▸ SHORT TASK: Extract all lines in the data that contain the word "scene".
==== DATASET CONTENT ====
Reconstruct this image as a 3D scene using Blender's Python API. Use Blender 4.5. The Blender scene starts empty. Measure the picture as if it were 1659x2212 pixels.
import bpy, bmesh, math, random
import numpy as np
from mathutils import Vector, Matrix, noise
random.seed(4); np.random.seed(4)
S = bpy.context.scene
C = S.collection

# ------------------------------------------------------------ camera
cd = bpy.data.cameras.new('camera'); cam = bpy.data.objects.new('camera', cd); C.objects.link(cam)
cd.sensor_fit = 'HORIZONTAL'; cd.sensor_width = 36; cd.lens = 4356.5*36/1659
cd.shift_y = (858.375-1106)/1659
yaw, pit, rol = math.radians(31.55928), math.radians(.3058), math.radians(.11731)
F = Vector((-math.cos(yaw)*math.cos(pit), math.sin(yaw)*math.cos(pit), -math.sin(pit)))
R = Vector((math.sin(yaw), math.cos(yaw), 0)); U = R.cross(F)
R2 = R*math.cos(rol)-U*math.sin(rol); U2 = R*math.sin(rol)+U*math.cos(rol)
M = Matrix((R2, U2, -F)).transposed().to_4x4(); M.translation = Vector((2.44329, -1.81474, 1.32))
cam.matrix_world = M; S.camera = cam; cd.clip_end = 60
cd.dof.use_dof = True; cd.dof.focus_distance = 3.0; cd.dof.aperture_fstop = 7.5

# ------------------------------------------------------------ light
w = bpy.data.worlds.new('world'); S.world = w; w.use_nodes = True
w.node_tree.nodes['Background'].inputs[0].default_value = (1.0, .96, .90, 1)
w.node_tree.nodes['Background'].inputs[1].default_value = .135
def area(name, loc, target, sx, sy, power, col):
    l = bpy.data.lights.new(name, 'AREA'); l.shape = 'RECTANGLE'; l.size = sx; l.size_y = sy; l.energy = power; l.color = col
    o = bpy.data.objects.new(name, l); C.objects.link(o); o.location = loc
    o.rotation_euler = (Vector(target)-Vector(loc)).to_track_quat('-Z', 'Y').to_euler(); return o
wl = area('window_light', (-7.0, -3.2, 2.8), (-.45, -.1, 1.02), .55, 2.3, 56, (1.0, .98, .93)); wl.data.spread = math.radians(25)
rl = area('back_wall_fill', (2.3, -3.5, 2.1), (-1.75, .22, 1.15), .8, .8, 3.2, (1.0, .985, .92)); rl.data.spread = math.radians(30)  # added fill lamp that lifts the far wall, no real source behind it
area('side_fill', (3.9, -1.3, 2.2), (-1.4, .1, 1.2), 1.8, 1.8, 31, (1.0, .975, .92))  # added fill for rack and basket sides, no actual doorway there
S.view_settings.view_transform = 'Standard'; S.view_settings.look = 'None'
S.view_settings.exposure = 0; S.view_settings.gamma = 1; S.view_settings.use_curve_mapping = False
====
▸ EXERCISE OUTPUT:
Reconstruct this image as a 3D scene using Blender's Python API. Use Blender 4.5. The Blender scene starts empty. Measure the picture as if it were 1659x2212 pixels.
S = bpy.context.scene